The Ultimate Cost: The Fresh Face Doctrine in Action
The “Fresh Face Doctrine” is a dangerous geopolitical weapon that hijacks youth idealism through untraceable funding, algorithmically accelerated echo chambers, and targeted distortions of reality. We have seen this script play out with devastating precision in India’s immediate neighborhood, such as in Nepal, where student agitations for political reform were systematically co-opted by external actors to fracture the social fabric and alter strategic alignments. Similarly, in Bangladesh, highly idealistic student protests over quota systems were rapidly infiltrated by organized political elements and foreign intelligence networks, collapsing the governance structure and leaving the nation vulnerable to radical factions and institutional paralysis. For the country, the ultimate cost is existential: it turns a nation’s greatest asset—its youth dividend—into an internal demolition squad executing narrative warfare on behalf of hostile foreign handlers.
Defeating this asymmetric threat requires moving past passive awareness and aggressively choking the subterranean financial pipelines that feed these operations.
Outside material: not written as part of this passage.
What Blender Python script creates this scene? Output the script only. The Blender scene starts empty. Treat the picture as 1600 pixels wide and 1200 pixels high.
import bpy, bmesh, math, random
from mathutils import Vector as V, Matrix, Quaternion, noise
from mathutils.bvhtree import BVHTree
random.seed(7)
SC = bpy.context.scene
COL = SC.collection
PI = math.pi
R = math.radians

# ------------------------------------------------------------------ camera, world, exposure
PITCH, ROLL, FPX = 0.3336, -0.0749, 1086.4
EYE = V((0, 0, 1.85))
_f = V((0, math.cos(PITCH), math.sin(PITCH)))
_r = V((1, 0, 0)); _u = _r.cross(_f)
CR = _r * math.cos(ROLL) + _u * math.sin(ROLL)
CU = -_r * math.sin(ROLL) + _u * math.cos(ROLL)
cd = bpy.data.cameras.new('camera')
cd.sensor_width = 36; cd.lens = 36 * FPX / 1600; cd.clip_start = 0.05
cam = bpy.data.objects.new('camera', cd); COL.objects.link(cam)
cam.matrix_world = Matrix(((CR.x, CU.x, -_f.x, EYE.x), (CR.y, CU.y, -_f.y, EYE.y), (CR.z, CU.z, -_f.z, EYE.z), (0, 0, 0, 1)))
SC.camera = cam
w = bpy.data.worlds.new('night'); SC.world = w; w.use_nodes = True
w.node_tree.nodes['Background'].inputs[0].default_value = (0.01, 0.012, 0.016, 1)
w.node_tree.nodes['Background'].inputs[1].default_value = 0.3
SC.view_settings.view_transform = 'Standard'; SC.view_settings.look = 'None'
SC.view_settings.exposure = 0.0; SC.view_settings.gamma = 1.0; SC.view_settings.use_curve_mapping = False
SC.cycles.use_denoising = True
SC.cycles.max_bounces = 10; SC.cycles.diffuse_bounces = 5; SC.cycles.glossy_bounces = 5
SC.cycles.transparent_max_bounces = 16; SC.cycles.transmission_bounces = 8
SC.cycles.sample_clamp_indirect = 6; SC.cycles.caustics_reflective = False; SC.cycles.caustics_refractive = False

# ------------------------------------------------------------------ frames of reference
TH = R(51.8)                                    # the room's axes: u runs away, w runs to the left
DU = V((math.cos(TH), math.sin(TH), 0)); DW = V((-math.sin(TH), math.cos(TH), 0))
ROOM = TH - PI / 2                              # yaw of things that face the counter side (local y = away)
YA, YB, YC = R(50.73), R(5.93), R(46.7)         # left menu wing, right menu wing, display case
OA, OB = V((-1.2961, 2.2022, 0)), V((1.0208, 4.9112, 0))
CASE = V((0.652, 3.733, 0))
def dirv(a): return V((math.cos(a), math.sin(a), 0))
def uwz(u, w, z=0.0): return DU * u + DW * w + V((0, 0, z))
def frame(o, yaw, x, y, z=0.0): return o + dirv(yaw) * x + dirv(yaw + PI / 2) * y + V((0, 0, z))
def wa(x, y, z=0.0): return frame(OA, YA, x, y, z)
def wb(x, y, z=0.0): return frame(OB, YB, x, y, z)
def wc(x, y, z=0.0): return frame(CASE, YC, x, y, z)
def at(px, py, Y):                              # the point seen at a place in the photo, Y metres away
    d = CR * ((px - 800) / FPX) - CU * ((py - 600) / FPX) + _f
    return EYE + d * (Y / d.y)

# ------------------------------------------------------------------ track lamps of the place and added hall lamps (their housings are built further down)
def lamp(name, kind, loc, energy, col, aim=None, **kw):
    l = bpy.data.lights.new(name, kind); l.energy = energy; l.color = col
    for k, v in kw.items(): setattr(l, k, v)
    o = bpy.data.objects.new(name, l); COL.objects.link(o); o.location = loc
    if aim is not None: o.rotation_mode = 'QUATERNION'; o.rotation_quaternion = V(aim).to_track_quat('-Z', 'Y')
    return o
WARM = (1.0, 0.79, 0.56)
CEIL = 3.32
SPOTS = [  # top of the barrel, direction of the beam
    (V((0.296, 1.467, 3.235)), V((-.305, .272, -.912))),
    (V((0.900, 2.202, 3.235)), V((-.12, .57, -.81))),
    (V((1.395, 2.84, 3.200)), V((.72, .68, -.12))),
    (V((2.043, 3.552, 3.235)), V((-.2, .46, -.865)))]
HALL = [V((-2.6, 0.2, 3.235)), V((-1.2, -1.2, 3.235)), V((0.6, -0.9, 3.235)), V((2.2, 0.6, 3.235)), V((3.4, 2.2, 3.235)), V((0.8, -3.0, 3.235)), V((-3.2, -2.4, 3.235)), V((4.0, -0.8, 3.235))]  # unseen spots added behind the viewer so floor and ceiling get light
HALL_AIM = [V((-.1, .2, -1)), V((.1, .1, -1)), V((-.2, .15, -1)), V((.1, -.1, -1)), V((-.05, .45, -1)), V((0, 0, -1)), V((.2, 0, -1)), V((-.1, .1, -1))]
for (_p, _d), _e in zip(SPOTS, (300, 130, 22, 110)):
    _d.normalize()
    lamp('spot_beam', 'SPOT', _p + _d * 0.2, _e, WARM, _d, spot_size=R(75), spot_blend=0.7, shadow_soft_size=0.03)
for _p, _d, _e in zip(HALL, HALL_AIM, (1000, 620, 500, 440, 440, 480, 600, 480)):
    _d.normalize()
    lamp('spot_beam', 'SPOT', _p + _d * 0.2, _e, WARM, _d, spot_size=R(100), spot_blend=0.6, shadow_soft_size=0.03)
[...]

India must enforce stringent, real-time tracking of NGOs to instantly flag and block funds moving via the hawala route, compromised corporate social responsibility (CSR) fronts, or offshore shell companies. Simultaneously, strict legislative mandates must force social media platforms to open their proprietary algorithms to independent regulatory oversight, preventing hidden systems from artificially amplifying manufactured civil friction and manipulating public consensus.
Alongside financial scrutiny, national security agencies, media houses, and open-source intelligence (OSINT) networks must build an integrated radar system to detect and dismantle narrative warfare. Instead of merely reacting to street-level unrest, proactive investigations must map, publicly unmask, and legally penalize the origin points of coordinated inauthentic behavior (CIB). When a foreign company, deep-pocketed adversary, or state-backed entity launches a targeted campaign using selective outrage or imported concepts, the network must be exposed before it can seed itself on Indian campuses.
Ultimately, the strongest defense lies in psychological immunity, requiring educational institutions to introduce cognitive security and media literacy into their core student orientation frameworks. The supply chain of the “Fresh Face” is unlimited. Before they are exposed to curated ideological environments, they must be trained to recognize how their natural desire for unity, validation, and purpose can be weaponized against them by funded handlers or charismatic influencers. National security is no longer just about guarding physical borders with weapons; it is fundamentally about protecting objective truth, maintaining institutional trust, and defending the minds of the young from being leased out to the highest foreign bidder.